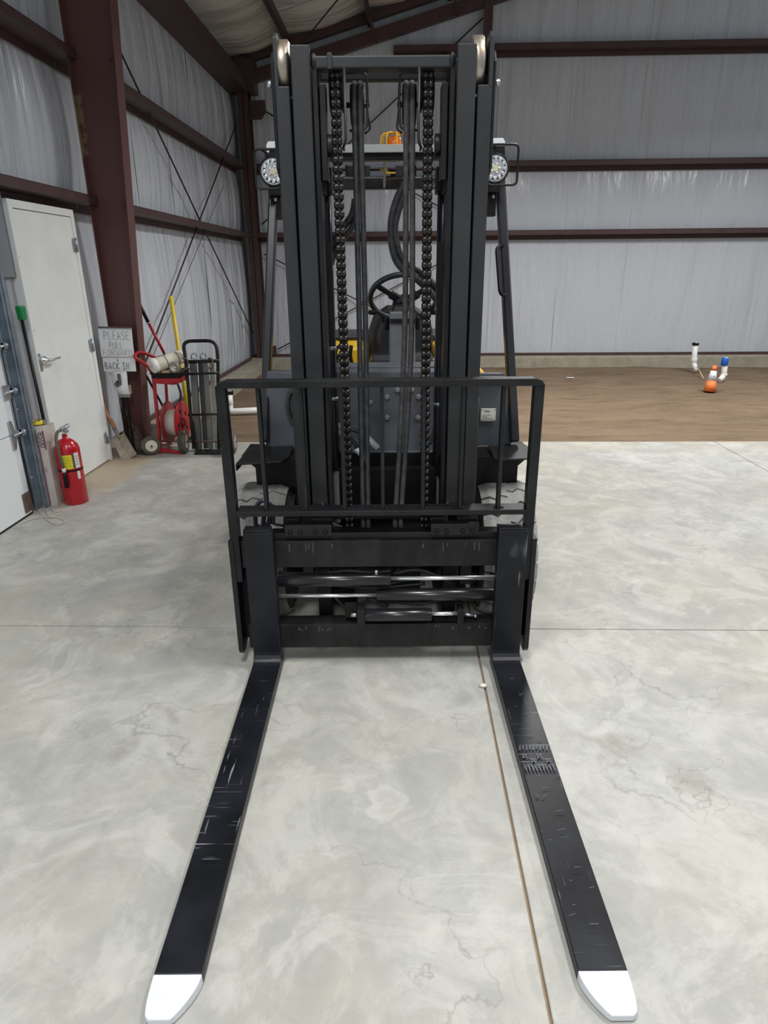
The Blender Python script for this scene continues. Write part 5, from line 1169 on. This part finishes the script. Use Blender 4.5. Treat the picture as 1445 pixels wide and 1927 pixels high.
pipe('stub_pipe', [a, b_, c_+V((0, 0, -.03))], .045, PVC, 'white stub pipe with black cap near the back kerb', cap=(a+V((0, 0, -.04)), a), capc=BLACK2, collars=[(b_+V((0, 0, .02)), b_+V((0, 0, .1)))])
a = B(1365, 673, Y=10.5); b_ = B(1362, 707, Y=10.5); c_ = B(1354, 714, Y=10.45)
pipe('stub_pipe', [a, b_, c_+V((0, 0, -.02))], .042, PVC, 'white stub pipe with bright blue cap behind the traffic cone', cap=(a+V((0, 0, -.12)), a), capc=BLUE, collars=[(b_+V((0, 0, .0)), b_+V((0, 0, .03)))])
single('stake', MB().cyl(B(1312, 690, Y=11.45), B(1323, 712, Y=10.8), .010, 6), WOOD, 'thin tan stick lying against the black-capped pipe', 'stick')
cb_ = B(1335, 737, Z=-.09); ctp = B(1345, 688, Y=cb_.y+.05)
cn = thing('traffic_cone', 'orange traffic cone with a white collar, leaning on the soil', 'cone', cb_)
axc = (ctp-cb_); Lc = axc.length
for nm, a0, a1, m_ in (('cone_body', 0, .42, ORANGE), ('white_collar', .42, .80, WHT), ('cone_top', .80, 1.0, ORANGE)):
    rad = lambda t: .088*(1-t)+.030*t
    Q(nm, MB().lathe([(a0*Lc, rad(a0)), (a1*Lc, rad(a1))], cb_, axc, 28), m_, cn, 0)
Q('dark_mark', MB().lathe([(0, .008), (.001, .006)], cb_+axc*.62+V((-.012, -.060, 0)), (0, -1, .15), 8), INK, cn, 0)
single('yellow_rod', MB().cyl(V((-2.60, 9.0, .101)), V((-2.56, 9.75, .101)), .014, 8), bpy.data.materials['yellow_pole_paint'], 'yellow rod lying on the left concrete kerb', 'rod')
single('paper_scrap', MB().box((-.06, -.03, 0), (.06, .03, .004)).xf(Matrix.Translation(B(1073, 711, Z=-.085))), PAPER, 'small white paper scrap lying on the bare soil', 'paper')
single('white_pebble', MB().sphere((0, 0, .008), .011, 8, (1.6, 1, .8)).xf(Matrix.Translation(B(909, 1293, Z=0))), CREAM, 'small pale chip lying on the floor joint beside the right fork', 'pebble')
□ □ □
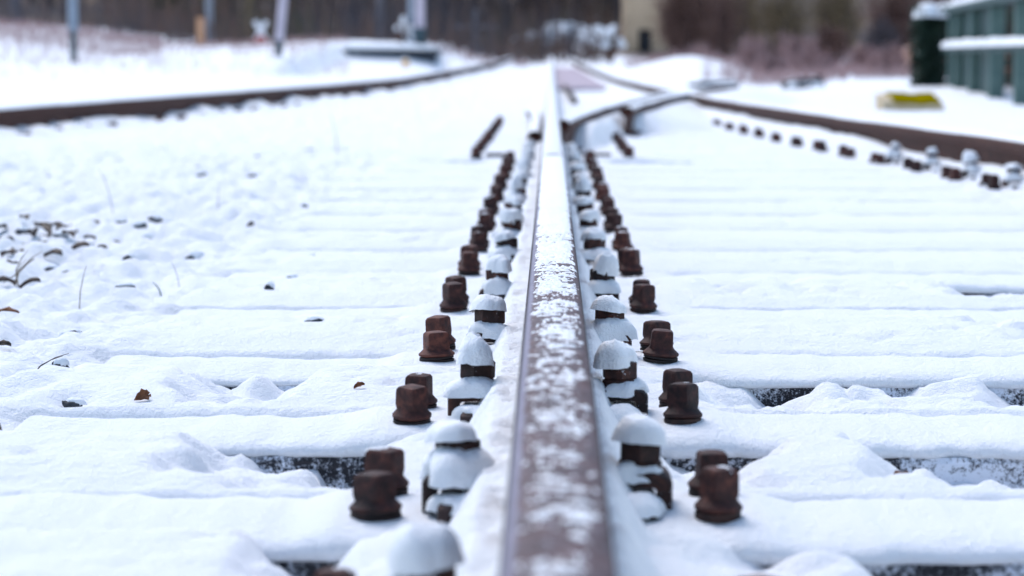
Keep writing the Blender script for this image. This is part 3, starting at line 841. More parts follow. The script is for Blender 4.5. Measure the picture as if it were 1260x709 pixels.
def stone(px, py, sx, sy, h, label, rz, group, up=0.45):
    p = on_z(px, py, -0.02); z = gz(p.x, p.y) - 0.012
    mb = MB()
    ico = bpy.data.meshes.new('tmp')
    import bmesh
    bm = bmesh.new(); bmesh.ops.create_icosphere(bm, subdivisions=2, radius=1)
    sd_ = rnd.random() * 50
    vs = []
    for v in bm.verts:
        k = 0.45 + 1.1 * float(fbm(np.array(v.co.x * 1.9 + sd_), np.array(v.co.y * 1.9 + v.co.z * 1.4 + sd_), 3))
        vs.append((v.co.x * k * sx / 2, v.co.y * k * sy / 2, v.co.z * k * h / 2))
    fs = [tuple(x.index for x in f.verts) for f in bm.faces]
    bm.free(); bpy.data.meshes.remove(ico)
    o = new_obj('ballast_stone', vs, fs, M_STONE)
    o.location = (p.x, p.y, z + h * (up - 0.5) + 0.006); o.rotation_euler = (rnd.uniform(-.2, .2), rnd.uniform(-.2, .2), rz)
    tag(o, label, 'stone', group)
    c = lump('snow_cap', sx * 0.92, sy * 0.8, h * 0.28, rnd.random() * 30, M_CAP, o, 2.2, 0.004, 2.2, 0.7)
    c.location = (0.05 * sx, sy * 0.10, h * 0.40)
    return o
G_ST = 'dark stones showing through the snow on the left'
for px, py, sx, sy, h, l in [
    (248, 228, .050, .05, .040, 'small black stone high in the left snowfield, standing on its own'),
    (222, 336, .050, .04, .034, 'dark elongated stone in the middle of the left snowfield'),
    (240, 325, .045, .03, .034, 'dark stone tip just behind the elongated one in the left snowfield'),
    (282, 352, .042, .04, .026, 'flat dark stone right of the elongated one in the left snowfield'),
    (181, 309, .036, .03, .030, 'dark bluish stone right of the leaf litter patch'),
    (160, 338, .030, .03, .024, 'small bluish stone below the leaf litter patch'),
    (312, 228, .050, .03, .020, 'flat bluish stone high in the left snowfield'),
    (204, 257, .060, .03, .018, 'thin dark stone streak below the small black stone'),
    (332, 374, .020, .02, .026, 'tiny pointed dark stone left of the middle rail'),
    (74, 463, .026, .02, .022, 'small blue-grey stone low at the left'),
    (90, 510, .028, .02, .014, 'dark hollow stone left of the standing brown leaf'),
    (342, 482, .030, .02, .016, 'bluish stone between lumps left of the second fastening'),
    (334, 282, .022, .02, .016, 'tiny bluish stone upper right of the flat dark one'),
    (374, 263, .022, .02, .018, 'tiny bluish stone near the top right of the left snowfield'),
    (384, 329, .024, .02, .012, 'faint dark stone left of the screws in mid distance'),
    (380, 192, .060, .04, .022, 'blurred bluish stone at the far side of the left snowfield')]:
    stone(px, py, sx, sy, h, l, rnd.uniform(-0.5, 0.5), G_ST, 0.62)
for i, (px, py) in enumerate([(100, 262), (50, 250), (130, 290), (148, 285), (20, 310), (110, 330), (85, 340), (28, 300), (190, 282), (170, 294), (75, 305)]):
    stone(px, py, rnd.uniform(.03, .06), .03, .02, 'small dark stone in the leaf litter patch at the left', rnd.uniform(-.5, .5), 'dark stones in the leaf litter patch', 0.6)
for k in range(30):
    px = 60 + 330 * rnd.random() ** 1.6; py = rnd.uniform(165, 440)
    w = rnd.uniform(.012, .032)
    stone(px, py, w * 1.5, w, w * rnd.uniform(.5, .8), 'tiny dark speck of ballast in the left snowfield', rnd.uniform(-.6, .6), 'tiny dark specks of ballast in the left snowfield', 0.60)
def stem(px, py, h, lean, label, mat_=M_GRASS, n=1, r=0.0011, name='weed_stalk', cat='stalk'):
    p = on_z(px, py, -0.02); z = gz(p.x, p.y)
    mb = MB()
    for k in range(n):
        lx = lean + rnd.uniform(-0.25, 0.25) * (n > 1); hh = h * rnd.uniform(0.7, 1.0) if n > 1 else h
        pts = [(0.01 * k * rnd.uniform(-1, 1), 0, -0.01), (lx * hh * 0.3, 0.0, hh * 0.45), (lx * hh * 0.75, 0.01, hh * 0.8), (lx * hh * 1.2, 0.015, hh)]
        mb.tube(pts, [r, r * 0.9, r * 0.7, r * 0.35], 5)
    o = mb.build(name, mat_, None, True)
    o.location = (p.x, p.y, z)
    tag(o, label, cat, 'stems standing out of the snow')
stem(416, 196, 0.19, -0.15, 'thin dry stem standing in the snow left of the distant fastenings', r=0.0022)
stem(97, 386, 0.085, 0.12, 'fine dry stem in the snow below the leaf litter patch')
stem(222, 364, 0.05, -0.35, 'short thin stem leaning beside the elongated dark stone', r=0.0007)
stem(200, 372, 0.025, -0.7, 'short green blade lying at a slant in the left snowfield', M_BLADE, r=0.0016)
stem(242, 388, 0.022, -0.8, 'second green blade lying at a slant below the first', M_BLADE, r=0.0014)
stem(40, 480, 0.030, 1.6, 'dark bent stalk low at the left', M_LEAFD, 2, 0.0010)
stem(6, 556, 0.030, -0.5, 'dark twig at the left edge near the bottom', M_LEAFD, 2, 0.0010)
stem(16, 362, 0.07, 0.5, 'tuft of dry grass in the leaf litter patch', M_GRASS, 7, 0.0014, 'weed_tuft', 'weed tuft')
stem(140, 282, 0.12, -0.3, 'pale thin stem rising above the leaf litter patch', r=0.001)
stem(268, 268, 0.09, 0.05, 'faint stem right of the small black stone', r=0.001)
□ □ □
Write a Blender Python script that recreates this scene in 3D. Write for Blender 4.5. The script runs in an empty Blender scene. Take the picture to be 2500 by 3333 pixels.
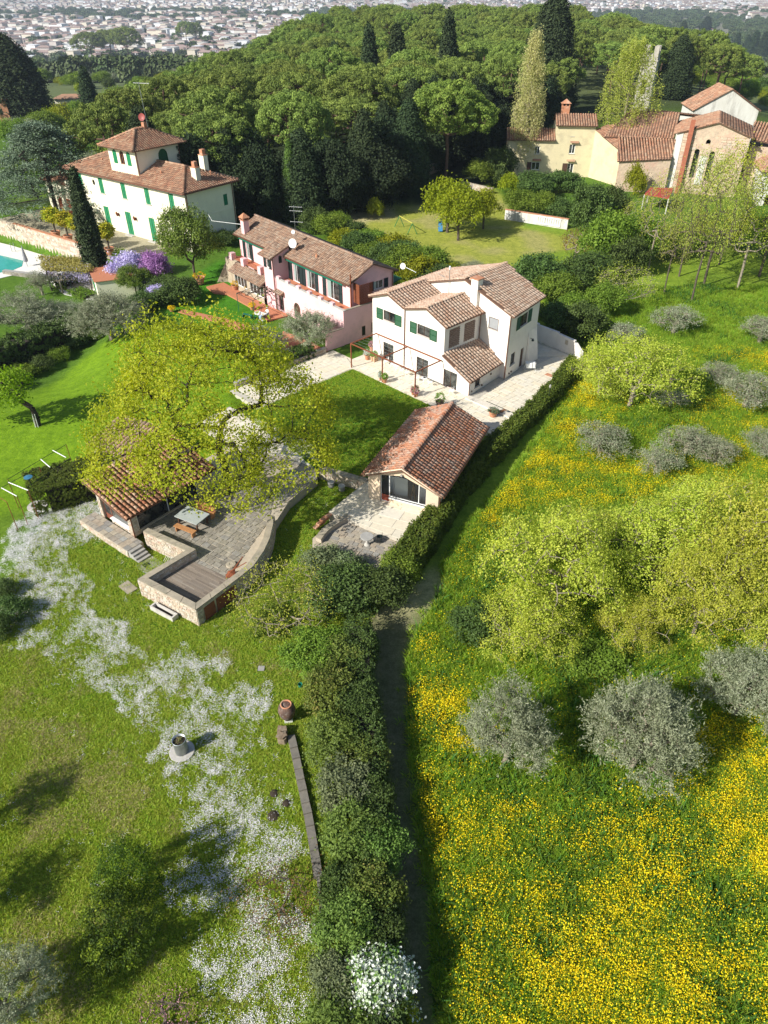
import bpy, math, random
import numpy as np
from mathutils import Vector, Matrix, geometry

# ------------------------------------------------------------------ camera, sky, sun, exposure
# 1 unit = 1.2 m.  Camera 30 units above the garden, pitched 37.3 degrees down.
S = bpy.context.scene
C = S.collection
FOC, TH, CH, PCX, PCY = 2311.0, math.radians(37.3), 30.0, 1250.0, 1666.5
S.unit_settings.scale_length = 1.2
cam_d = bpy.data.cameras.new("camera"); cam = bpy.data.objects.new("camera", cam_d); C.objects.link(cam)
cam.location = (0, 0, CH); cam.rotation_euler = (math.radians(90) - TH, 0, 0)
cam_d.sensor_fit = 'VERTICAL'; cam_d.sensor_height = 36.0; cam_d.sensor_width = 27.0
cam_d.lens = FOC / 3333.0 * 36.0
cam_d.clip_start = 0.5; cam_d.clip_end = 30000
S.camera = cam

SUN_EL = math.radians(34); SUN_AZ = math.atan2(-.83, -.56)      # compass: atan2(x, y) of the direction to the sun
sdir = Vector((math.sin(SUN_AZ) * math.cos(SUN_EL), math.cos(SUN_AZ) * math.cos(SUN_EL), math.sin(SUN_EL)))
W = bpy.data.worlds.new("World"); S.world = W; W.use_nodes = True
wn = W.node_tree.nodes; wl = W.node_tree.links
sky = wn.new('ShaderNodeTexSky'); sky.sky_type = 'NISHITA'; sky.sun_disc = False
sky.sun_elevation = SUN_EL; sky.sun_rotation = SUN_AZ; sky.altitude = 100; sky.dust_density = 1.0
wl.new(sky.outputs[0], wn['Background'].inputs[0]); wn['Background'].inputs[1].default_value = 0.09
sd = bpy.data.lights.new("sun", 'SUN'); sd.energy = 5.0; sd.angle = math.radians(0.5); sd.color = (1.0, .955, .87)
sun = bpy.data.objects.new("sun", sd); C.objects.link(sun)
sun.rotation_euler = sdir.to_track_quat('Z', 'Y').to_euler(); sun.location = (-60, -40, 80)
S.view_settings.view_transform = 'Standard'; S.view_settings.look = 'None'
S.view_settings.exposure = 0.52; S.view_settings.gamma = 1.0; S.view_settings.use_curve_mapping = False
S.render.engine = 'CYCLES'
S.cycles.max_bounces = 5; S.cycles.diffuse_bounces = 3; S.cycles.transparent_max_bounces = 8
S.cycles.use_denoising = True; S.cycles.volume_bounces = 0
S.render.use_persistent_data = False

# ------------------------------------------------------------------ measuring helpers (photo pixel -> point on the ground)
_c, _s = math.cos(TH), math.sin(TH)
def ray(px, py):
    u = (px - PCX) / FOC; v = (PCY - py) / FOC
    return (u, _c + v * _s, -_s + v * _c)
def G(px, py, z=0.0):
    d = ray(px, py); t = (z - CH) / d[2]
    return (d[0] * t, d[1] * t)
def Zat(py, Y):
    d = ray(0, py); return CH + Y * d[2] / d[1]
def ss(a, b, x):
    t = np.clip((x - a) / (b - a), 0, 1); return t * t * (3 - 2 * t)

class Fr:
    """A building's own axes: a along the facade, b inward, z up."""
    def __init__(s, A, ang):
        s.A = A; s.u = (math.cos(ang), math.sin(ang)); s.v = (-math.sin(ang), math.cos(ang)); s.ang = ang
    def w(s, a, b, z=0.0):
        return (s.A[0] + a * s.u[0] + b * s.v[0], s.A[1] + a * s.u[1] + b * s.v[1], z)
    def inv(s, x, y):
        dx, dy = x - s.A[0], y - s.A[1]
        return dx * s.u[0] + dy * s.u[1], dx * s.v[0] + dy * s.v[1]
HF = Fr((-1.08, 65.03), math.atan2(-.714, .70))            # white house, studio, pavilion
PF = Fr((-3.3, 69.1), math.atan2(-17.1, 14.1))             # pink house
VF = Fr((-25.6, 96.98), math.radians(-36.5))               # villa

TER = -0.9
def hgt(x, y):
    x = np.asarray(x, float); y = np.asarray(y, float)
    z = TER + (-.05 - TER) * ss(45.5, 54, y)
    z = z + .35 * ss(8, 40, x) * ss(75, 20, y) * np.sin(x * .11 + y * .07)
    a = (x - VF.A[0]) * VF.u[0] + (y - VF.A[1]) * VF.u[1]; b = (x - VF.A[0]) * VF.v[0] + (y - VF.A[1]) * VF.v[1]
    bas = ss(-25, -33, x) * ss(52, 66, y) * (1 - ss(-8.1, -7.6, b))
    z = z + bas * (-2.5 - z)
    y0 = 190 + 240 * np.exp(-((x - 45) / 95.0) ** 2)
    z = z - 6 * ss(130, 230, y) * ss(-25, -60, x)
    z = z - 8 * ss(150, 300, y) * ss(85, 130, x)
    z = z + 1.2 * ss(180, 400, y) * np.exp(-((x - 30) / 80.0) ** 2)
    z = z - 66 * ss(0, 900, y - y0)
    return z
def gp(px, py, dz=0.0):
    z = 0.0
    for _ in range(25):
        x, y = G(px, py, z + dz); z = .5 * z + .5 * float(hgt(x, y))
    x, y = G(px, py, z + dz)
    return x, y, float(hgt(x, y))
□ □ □
→ **WHAT YOU HAVE TO DO**:
Up in the listing, locate the line with "Write a Blender"; print it and every line after it down to the line with "S.camera = cam", which is included too. Skip the pictures.

→ **EXERCISE OUTPUT**:
Write a Blender Python script that recreates this scene in 3D. Write for Blender 4.5. The script runs in an empty Blender scene. Take the picture to be 2500 by 3333 pixels.
import bpy, math, random
import numpy as np
from mathutils import Vector, Matrix, geometry

# ------------------------------------------------------------------ camera, sky, sun, exposure
# 1 unit = 1.2 m.  Camera 30 units above the garden, pitched 37.3 degrees down.
S = bpy.context.scene
C = S.collection
FOC, TH, CH, PCX, PCY = 2311.0, math.radians(37.3), 30.0, 1250.0, 1666.5
S.unit_settings.scale_length = 1.2
cam_d = bpy.data.cameras.new("camera"); cam = bpy.data.objects.new("camera", cam_d); C.objects.link(cam)
cam.location = (0, 0, CH); cam.rotation_euler = (math.radians(90) - TH, 0, 0)
cam_d.sensor_fit = 'VERTICAL'; cam_d.sensor_height = 36.0; cam_d.sensor_width = 27.0
cam_d.lens = FOC / 3333.0 * 36.0
cam_d.clip_start = 0.5; cam_d.clip_end = 30000
S.camera = cam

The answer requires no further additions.